In functional programming, everything is seen as a mathematical function, which means for a given input there is a given output and there can be no side effects. Changing a variable's value is considered a side effect and is thus not possible in pure functional programming. To work around this, you typically see a lot of recursive and higher order functions.

Declaring all values as const values is something you would do if you're a diehard functional programmer, as you won't mutate any values anyway.

[–] [email protected] 4 points 8 months ago

thanks, kinda understand

[–] [email protected] 2 points 8 months ago (2 children)

What is the best practice then when you want to update a variable's value?

[–] [email protected] 10 points 8 months ago (2 children)

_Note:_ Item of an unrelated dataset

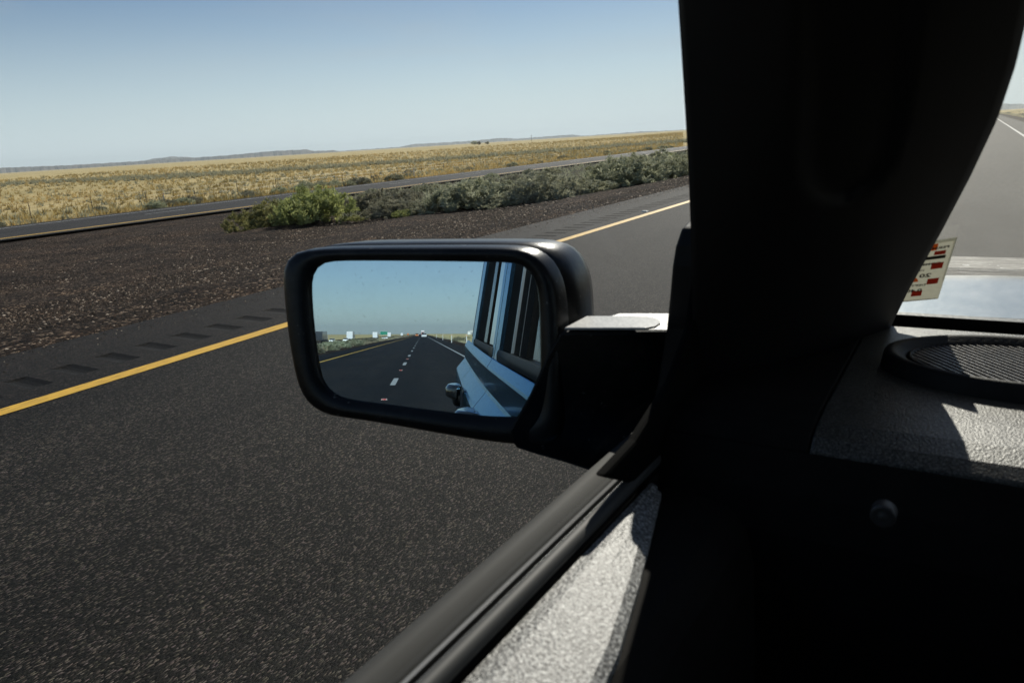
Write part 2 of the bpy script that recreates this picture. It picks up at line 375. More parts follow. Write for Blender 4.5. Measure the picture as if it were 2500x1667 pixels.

Depends on how deep down the rabbit hole you want to go :p

  • creating a new variable that contains the updated value
  • recursion (e.g. it's not possible to make a loop that increments i by 1, but it is possible to turn that loop into a function which calls itself with i+1 as argument)
  • avoiding typical types of operations that would update variable values. For example instead of a for loop that updates every element of a list, a functional programmer will use the map function, which takes a list and a function to apply to each element of that list to create an updated list. There's several more of these very typical functions that are very powerful once you get used to using them.
  • monads (I'm not even gonna try to explain them as I hardly grasp them myself)
[–] [email protected] 4 points 8 months ago

You just dropped a mind bomb on me. Suddenly things make sense :o

[–] shield_gengar 3 points 8 months ago

A monad is just a monoid in the category of endofunctors, what's the problem?